A scene from Best Wishes To All

Returning to your childhood hometown as an adult can be stressful – reckoning with their age, the realisation that you've long outgrown your youth, and dreaded reunions with former friends or classmates who never left for bigger pastures. But a little awkwardness here or here is nothing compared to the nightmare laid out by Yûta Shimotsu in his bizarre, unsettling feature debut, Best Wishes to All.

Based on Shimotsu's award-winning short Dreaming to Accept Reality, Best Wishes to All follows an unnamed young nursing student (Kotone Furukawa) returning to the countryside to visit her ageing grandparents. A quaint countryside life of homemade miso and scenic rice paddy strolls soon gives way to something more sinister as her grandparents (an excellently uncanny performance from Masashi Arifuku and Yoshiko Inuyama) display behaviour that cannot simply be brushed off as aged eccentricities – oinking like pigs, massaging their eyeballs and harbouring some strange visitors in the upstairs guest room. What's more, the whole community seems to be unperturbed by a series of increasingly violent, disturbing events, brushing off the protagonist's concern with polite smiles.

On a cursory watch, it may seem that Best Wishes to All opt for surrealism for surrealism's sake, but multiple viewings (which a film as eccentric as this rewards) allow viewers to parse themes not unique to but prominent in modern-day Japan, such as the ever-widening relational gap between the youth and the elderly, collectivism vs individualism, and the ‘backwoods', isolated nature of countryside living that many young people have fled to big cities like Tokyo or Osaka to avoid. The sense of isolation is exacerbated by wide shots of mountains and fields, our young protagonist dwarfed by the majesty of the Japanese inaka, both isolating and liberating. 

No matter how hard one tries to hold on to its threads of understanding, Best Wishes to All unravels into confusion and for some viewers, the lack of any sense of certainty will undoubtedly be frustrating. But for others who like to chew on a more perplexing narrative, this ambiguity will make for compelling viewing, as an audience we feel as lost and adrift as our nameless protagonist, searching for meaning in the vague, nihilistic meditations on happiness that accompany each villager's knowing smile.
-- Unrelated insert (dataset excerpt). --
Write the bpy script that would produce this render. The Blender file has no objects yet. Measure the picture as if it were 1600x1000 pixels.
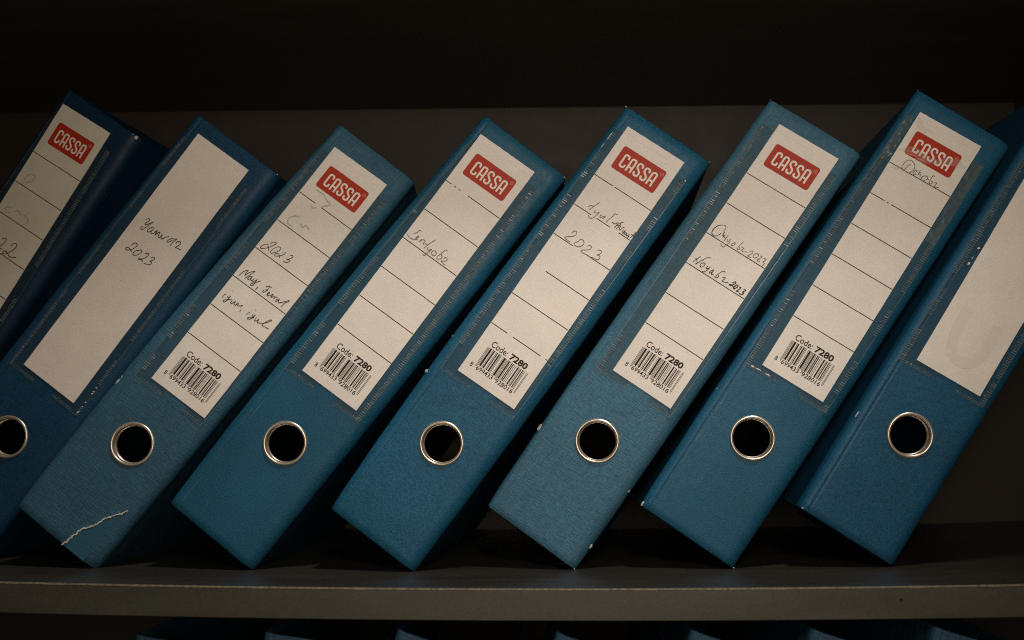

While plenty of recent Japanese horrors wear the influences of their cinematic ancestors on their sleeves, Best Wishes to All, despite its inaka setting, has a distinctly ‘Western' (for lack of a more summative word) flair to its presentation, feeling in particular directly inspired by modern ‘A24 horror' and Ari Aster's distinct brand of quirky, queasy uncanniness – discordant, screeching violins and all. Conversations are stilted, reactions are inappropriate and shots are held in uncomfortable silence for just a few seconds too long. It all adds up to create an atmosphere that's at once baffling and unbearable, and ultimately leaving us with more questions than answers: who is that man? Why is that door always locked? And… what exactly is in that miso soup? 

Overall, Best Wishes to All is a debut that marks Yuta Shimotsu as an exciting new name in the Japanese horror landscape, and one to keep a close eye on.

Best Wishes to All plays at Nippon Connection Festival on May 30 and May 31.